◆ Rows from a 3D scene dataset ◆
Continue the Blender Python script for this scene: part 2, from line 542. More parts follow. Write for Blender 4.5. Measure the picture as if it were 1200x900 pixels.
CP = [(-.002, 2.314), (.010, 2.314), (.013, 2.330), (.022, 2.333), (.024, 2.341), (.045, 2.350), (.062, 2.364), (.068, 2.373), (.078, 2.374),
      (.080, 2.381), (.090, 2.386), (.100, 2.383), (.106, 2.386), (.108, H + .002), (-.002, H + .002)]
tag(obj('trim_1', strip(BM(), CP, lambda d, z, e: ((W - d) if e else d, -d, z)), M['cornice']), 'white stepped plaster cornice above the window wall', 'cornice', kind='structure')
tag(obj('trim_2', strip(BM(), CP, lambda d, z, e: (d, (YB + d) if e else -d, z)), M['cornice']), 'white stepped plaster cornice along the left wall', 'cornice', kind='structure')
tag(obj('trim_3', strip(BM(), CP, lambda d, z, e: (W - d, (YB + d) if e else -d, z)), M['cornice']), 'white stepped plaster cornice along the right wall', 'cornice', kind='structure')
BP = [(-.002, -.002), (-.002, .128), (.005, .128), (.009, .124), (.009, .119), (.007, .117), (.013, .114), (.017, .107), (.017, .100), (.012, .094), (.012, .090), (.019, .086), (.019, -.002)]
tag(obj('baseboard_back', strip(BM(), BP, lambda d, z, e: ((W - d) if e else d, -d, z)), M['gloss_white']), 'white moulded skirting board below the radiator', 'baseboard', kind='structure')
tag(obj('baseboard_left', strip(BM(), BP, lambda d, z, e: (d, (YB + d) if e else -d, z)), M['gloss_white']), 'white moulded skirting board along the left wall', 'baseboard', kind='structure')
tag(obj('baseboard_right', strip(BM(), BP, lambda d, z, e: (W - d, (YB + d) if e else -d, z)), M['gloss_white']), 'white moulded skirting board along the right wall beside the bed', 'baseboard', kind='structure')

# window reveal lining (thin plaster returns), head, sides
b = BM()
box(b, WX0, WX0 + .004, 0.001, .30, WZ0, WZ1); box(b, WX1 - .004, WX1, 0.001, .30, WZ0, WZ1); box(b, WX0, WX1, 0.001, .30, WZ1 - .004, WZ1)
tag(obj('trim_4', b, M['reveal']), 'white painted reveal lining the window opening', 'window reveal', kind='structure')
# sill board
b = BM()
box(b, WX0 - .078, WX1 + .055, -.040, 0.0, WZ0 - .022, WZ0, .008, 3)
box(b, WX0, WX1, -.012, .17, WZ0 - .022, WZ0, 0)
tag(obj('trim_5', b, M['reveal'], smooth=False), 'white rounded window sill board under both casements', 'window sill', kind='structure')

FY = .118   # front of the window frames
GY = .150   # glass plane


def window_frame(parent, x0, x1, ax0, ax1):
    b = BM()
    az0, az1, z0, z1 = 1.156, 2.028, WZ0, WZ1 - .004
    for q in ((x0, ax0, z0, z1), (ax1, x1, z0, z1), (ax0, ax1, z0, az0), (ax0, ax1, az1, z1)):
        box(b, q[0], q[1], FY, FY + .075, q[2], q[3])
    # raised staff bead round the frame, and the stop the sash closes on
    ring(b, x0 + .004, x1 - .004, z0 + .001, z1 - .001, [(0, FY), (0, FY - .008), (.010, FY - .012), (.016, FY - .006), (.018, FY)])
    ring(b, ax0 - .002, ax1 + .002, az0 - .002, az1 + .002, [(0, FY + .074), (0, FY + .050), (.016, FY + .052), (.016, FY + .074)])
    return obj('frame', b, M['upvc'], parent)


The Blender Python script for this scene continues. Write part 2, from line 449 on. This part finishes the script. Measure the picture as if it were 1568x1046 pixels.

◆ Exercise requirements ◆
Reproduce the material verbatim, line by line.

◆ Output below ◆
Continue the Blender Python script for this scene: part 2, from line 542. More parts follow. Write for Blender 4.5. Measure the picture as if it were 1200x900 pixels.
CP = [(-.002, 2.314), (.010, 2.314), (.013, 2.330), (.022, 2.333), (.024, 2.341), (.045, 2.350), (.062, 2.364), (.068, 2.373), (.078, 2.374),
      (.080, 2.381), (.090, 2.386), (.100, 2.383), (.106, 2.386), (.108, H + .002), (-.002, H + .002)]
tag(obj('trim_1', strip(BM(), CP, lambda d, z, e: ((W - d) if e else d, -d, z)), M['cornice']), 'white stepped plaster cornice above the window wall', 'cornice', kind='structure')
tag(obj('trim_2', strip(BM(), CP, lambda d, z, e: (d, (YB + d) if e else -d, z)), M['cornice']), 'white stepped plaster cornice along the left wall', 'cornice', kind='structure')
tag(obj('trim_3', strip(BM(), CP, lambda d, z, e: (W - d, (YB + d) if e else -d, z)), M['cornice']), 'white stepped plaster cornice along the right wall', 'cornice', kind='structure')
BP = [(-.002, -.002), (-.002, .128), (.005, .128), (.009, .124), (.009, .119), (.007, .117), (.013, .114), (.017, .107), (.017, .100), (.012, .094), (.012, .090), (.019, .086), (.019, -.002)]
tag(obj('baseboard_back', strip(BM(), BP, lambda d, z, e: ((W - d) if e else d, -d, z)), M['gloss_white']), 'white moulded skirting board below the radiator', 'baseboard', kind='structure')
tag(obj('baseboard_left', strip(BM(), BP, lambda d, z, e: (d, (YB + d) if e else -d, z)), M['gloss_white']), 'white moulded skirting board along the left wall', 'baseboard', kind='structure')
tag(obj('baseboard_right', strip(BM(), BP, lambda d, z, e: (W - d, (YB + d) if e else -d, z)), M['gloss_white']), 'white moulded skirting board along the right wall beside the bed', 'baseboard', kind='structure')

# window reveal lining (thin plaster returns), head, sides
b = BM()
box(b, WX0, WX0 + .004, 0.001, .30, WZ0, WZ1); box(b, WX1 - .004, WX1, 0.001, .30, WZ0, WZ1); box(b, WX0, WX1, 0.001, .30, WZ1 - .004, WZ1)
tag(obj('trim_4', b, M['reveal']), 'white painted reveal lining the window opening', 'window reveal', kind='structure')
# sill board
b = BM()
box(b, WX0 - .078, WX1 + .055, -.040, 0.0, WZ0 - .022, WZ0, .008, 3)
box(b, WX0, WX1, -.012, .17, WZ0 - .022, WZ0, 0)
tag(obj('trim_5', b, M['reveal'], smooth=False), 'white rounded window sill board under both casements', 'window sill', kind='structure')

FY = .118   # front of the window frames
GY = .150   # glass plane


def window_frame(parent, x0, x1, ax0, ax1):
    b = BM()
    az0, az1, z0, z1 = 1.156, 2.028, WZ0, WZ1 - .004
    for q in ((x0, ax0, z0, z1), (ax1, x1, z0, z1), (ax0, ax1, z0, az0), (ax0, ax1, az1, z1)):
        box(b, q[0], q[1], FY, FY + .075, q[2], q[3])
    # raised staff bead round the frame, and the stop the sash closes on
    ring(b, x0 + .004, x1 - .004, z0 + .001, z1 - .001, [(0, FY), (0, FY - .008), (.010, FY - .012), (.016, FY - .006), (.018, FY)])
    ring(b, ax0 - .002, ax1 + .002, az0 - .002, az1 + .002, [(0, FY + .074), (0, FY + .050), (.016, FY + .052), (.016, FY + .074)])
    return obj('frame', b, M['upvc'], parent)


The Blender Python script for this scene continues. Write part 2, from line 449 on. This part finishes the script. Measure the picture as if it were 1568x1046 pixels.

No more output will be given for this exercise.